まず、「その時」の成功(あるいは失敗)は「その時の条件」に依存するが、「その時」と同じ状況(現実的な条件のすべて)は歴史上「一回」しか起こらないから、それ以外の場合には使えない。しかも、その時の成功も、成功する確率が八割くらいある優秀なプランだから成功したのか、そもそも数パーセントの確率しかない無茶なプランなのにたまたま成功してしまっただけなのかは、同じ状況で複数回テストしてみないと何ともいえない。後者の理由で、その時の成功例が、その一回限りの場合でさえ「最適解」であったとは保証されなくなる。

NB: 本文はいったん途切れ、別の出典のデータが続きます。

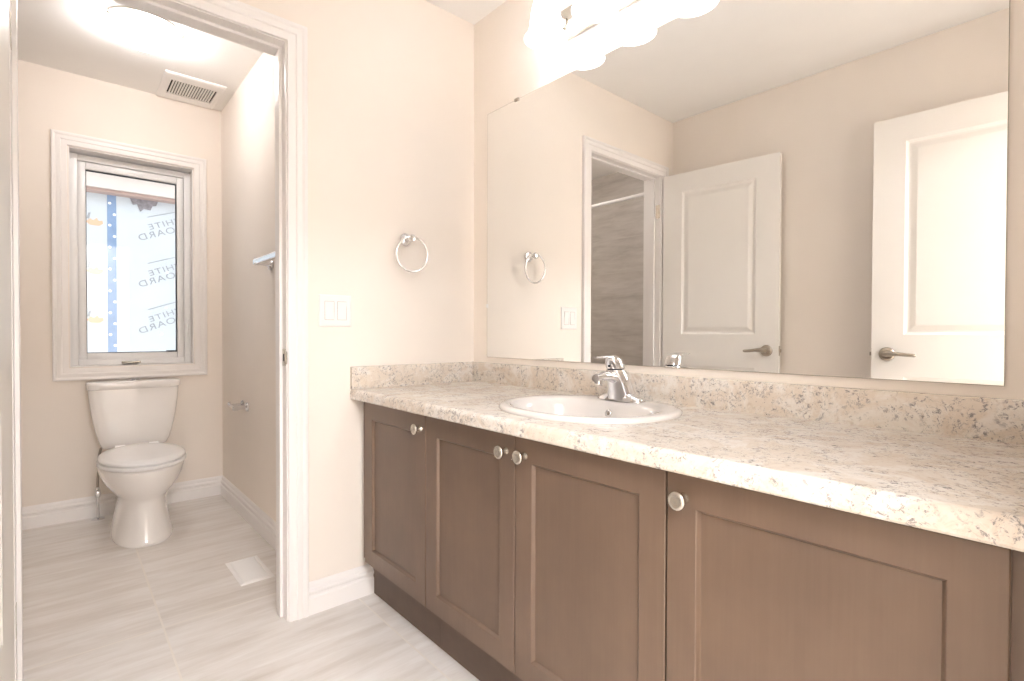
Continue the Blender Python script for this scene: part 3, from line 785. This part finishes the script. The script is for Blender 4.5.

ここで著者は、歴史的な「ある過程」への判断や評価を、それによってもたらされた「結果」と分けて考えられるような手法をみつけなければならないと言う。
この本を貫いているのは、「結果」など要するに「偶然」でしかないのに、しかもその「結果」もどのようなスパンをとるかによって意味がかわるのに(会社の業績が良い時には経営者の手腕は称賛され、同じ人、同じ手法でも、悪くなると叩かれる)、結果こそが何かを評価する基準(根拠)であるかのように機能する常識(物語)に対する批判であるように思う。だが勿論、何でも偶然だから何も分からないと言っているのではない。分かることと分からないことをはっきりさせようとしている。例えば、結果として結果が出せなかった過程であっても、それが「はじめから無茶なプラン」だったのか、「不測の事態が無ければ成功していただろう優れたプラン」だったのかを、「結果」にも「常識(納得しやすい物語)」にとらわれずに、合理的に評価しなければならないということを言っている。よりよい結果を目指すために出来ることは、それくらいのことだろう、と。
あと、未来予測は原理的に出来ない(結果は偶然が左右する)にも関わらず、例えばゲーム理論などをもちだして、あたかも確実にそれが出来るかのように振る舞う人への批判(個人的には、カーツワイルは「胡散臭さ」を隠さないからいいんじゃないかと思うけど…、カーツワイルの根拠はたんに「グラフの曲がり方」なのだし…、でもこの著者とは気が合わなそう…)。著者は、未来の予測は無理なのだから、現在の予測(観測と対応)にこそ力を入れるべきだと書いている。まあこれも「結果としては」常識的な落としどころなのだけど、過程こそが面白い。